There are different incentives, but the most obvious one imo is cashback and other perks, especially when you have the money and don’t need the credit.

I see - just use the card, collect the cash back, then always pay it off at the end of the month? Then this isnt actual credit - never pay interest, correct

It’s still credit, but yes, ideally you pay it off before the interest is charged.

Yes but that isn’t a net debt/deficut. You are using money you have and just happen to be paying the money you earned through a credit card. I’m speaking conceptually.

In the context of net debt then that’s correct.

But consumption is the process of destruction, even if balanced properly. It is the “using up” of goods as opposed to the production of new goods. What is inaccurate about that in your thinking?

It’s not tho. Setting a house on fire is destroying the house. Consuming the house by living it is not destruction.

Destruction implies that the good is rendered unable to provide value to the owner. I can use (consume) a house for a decade and then sell it to someone else that can continue to consume it. This is not true if I destroy the house.

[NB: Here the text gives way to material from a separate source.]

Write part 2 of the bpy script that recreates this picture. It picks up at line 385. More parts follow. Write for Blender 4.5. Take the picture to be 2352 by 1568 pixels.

Maybe this is more so the case for perishable goods like food, but even then I would draw a distinction. When milk or butter is recalled by Costco and they have to destroy the product, this is not the same as people consuming the milk or butter. Destruction is wasted or lost value while consumption is delivers value and fulfills a human need/want.

Aren’t all homes depreciating from the moment they are built? Doesn’t living in a home cause some of it to wear and break down faster?

I can’t think of anything created that ultimately doesn’t have an expiration date.

Sure it’s over longer time scales than a fire but it seems the principle seems the same.

Yes things get worn out and require maintenance. That is different from destroying a good in which case value is not derived. Value is extracted from consumption. The same is not true about destruction.

Scrapping a pair of shoes at the factory because they didn’t meet quality controls is not the same as someone using the shoes for 2 years and deriving value from it, even though at the end of the 2 years, they both will end in the same landfill.

The principle is the same, but I think it’s worthwhile to point out that in one instance value is derived and in the other it is not. Especially since a lot of people won’t get there on their own.